## TASK
Please write out the material that follows, exactly as it stands.

## DATA BLOCK
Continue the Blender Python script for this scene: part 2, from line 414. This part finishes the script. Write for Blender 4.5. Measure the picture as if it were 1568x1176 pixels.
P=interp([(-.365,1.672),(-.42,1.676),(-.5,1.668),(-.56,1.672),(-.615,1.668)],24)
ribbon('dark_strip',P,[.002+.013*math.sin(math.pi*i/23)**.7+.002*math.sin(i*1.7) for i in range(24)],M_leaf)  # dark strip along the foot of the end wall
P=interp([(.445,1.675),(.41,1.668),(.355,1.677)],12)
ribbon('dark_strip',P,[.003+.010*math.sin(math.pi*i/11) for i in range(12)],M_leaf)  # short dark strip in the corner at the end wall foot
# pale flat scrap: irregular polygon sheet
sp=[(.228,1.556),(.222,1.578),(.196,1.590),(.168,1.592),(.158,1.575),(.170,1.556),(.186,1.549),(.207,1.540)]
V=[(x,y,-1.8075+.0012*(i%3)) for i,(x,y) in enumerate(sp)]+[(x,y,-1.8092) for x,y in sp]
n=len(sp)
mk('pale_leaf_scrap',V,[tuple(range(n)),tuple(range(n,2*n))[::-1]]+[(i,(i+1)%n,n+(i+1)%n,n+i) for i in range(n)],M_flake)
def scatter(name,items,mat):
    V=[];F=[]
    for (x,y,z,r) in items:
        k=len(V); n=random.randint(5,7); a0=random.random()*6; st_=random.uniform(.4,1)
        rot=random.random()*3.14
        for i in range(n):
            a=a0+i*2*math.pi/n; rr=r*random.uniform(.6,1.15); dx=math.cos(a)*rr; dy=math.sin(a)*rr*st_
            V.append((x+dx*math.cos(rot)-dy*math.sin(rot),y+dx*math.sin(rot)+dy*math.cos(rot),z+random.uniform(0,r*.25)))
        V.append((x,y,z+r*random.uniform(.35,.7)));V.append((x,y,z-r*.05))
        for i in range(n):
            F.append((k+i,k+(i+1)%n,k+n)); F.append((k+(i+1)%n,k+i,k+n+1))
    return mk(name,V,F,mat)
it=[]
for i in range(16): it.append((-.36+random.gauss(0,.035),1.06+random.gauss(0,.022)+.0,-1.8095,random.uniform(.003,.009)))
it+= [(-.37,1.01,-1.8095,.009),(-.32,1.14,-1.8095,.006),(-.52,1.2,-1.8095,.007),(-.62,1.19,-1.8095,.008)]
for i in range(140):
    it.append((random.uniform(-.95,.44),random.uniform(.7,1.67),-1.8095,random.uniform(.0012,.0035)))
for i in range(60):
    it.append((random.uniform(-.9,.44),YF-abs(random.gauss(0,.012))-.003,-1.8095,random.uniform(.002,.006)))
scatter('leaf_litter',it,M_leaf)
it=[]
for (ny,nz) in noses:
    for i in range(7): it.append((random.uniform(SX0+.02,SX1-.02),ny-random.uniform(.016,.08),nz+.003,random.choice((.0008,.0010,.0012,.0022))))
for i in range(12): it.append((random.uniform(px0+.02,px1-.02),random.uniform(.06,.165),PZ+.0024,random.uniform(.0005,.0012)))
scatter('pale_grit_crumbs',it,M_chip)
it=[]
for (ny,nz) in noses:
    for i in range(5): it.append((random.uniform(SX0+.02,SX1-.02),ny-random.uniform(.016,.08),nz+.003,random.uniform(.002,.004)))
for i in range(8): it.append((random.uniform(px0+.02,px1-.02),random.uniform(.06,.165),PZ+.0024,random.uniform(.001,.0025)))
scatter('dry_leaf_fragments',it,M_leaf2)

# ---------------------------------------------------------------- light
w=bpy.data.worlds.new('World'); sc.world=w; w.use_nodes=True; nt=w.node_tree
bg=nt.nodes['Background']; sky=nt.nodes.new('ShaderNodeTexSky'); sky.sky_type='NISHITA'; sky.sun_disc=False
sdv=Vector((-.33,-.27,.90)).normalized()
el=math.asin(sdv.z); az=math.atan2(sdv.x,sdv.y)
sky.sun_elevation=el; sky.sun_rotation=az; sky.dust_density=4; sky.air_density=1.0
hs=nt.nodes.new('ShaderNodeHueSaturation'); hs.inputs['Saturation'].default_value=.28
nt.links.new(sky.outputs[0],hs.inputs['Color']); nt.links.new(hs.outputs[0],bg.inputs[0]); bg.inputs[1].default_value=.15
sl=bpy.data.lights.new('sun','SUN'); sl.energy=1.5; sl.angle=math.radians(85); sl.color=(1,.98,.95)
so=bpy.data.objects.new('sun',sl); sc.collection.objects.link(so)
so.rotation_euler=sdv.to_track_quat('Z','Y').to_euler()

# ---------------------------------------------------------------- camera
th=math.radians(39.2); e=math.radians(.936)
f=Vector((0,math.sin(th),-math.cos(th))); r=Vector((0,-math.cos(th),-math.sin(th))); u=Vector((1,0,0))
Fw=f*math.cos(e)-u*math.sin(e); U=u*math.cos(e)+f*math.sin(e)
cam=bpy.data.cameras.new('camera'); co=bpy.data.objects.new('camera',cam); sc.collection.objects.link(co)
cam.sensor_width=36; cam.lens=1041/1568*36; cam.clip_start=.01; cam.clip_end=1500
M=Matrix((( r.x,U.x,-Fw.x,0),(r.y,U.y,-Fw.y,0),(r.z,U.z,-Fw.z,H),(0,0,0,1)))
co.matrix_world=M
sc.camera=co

## SOLUTION TO THE EXERCISE
Continue the Blender Python script for this scene: part 2, from line 414. This part finishes the script. Write for Blender 4.5. Measure the picture as if it were 1568x1176 pixels.
P=interp([(-.365,1.672),(-.42,1.676),(-.5,1.668),(-.56,1.672),(-.615,1.668)],24)
ribbon('dark_strip',P,[.002+.013*math.sin(math.pi*i/23)**.7+.002*math.sin(i*1.7) for i in range(24)],M_leaf)  # dark strip along the foot of the end wall
P=interp([(.445,1.675),(.41,1.668),(.355,1.677)],12)
ribbon('dark_strip',P,[.003+.010*math.sin(math.pi*i/11) for i in range(12)],M_leaf)  # short dark strip in the corner at the end wall foot
# pale flat scrap: irregular polygon sheet
sp=[(.228,1.556),(.222,1.578),(.196,1.590),(.168,1.592),(.158,1.575),(.170,1.556),(.186,1.549),(.207,1.540)]
V=[(x,y,-1.8075+.0012*(i%3)) for i,(x,y) in enumerate(sp)]+[(x,y,-1.8092) for x,y in sp]
n=len(sp)
mk('pale_leaf_scrap',V,[tuple(range(n)),tuple(range(n,2*n))[::-1]]+[(i,(i+1)%n,n+(i+1)%n,n+i) for i in range(n)],M_flake)
def scatter(name,items,mat):
    V=[];F=[]
    for (x,y,z,r) in items:
        k=len(V); n=random.randint(5,7); a0=random.random()*6; st_=random.uniform(.4,1)
        rot=random.random()*3.14
        for i in range(n):
            a=a0+i*2*math.pi/n; rr=r*random.uniform(.6,1.15); dx=math.cos(a)*rr; dy=math.sin(a)*rr*st_
            V.append((x+dx*math.cos(rot)-dy*math.sin(rot),y+dx*math.sin(rot)+dy*math.cos(rot),z+random.uniform(0,r*.25)))
        V.append((x,y,z+r*random.uniform(.35,.7)));V.append((x,y,z-r*.05))
        for i in range(n):
            F.append((k+i,k+(i+1)%n,k+n)); F.append((k+(i+1)%n,k+i,k+n+1))
    return mk(name,V,F,mat)
it=[]
for i in range(16): it.append((-.36+random.gauss(0,.035),1.06+random.gauss(0,.022)+.0,-1.8095,random.uniform(.003,.009)))
it+= [(-.37,1.01,-1.8095,.009),(-.32,1.14,-1.8095,.006),(-.52,1.2,-1.8095,.007),(-.62,1.19,-1.8095,.008)]
for i in range(140):
    it.append((random.uniform(-.95,.44),random.uniform(.7,1.67),-1.8095,random.uniform(.0012,.0035)))
for i in range(60):
    it.append((random.uniform(-.9,.44),YF-abs(random.gauss(0,.012))-.003,-1.8095,random.uniform(.002,.006)))
scatter('leaf_litter',it,M_leaf)
it=[]
for (ny,nz) in noses:
    for i in range(7): it.append((random.uniform(SX0+.02,SX1-.02),ny-random.uniform(.016,.08),nz+.003,random.choice((.0008,.0010,.0012,.0022))))
for i in range(12): it.append((random.uniform(px0+.02,px1-.02),random.uniform(.06,.165),PZ+.0024,random.uniform(.0005,.0012)))
scatter('pale_grit_crumbs',it,M_chip)
it=[]
for (ny,nz) in noses:
    for i in range(5): it.append((random.uniform(SX0+.02,SX1-.02),ny-random.uniform(.016,.08),nz+.003,random.uniform(.002,.004)))
for i in range(8): it.append((random.uniform(px0+.02,px1-.02),random.uniform(.06,.165),PZ+.0024,random.uniform(.001,.0025)))
scatter('dry_leaf_fragments',it,M_leaf2)

# ---------------------------------------------------------------- light
w=bpy.data.worlds.new('World'); sc.world=w; w.use_nodes=True; nt=w.node_tree
bg=nt.nodes['Background']; sky=nt.nodes.new('ShaderNodeTexSky'); sky.sky_type='NISHITA'; sky.sun_disc=False
sdv=Vector((-.33,-.27,.90)).normalized()
el=math.asin(sdv.z); az=math.atan2(sdv.x,sdv.y)
sky.sun_elevation=el; sky.sun_rotation=az; sky.dust_density=4; sky.air_density=1.0
hs=nt.nodes.new('ShaderNodeHueSaturation'); hs.inputs['Saturation'].default_value=.28
nt.links.new(sky.outputs[0],hs.inputs['Color']); nt.links.new(hs.outputs[0],bg.inputs[0]); bg.inputs[1].default_value=.15
sl=bpy.data.lights.new('sun','SUN'); sl.energy=1.5; sl.angle=math.radians(85); sl.color=(1,.98,.95)
so=bpy.data.objects.new('sun',sl); sc.collection.objects.link(so)
so.rotation_euler=sdv.to_track_quat('Z','Y').to_euler()

# ---------------------------------------------------------------- camera
th=math.radians(39.2); e=math.radians(.936)
f=Vector((0,math.sin(th),-math.cos(th))); r=Vector((0,-math.cos(th),-math.sin(th))); u=Vector((1,0,0))
Fw=f*math.cos(e)-u*math.sin(e); U=u*math.cos(e)+f*math.sin(e)
cam=bpy.data.cameras.new('camera'); co=bpy.data.objects.new('camera',cam); sc.collection.objects.link(co)
cam.sensor_width=36; cam.lens=1041/1568*36; cam.clip_start=.01; cam.clip_end=1500
M=Matrix((( r.x,U.x,-Fw.x,0),(r.y,U.y,-Fw.y,0),(r.z,U.z,-Fw.z,H),(0,0,0,1)))
co.matrix_world=M
sc.camera=co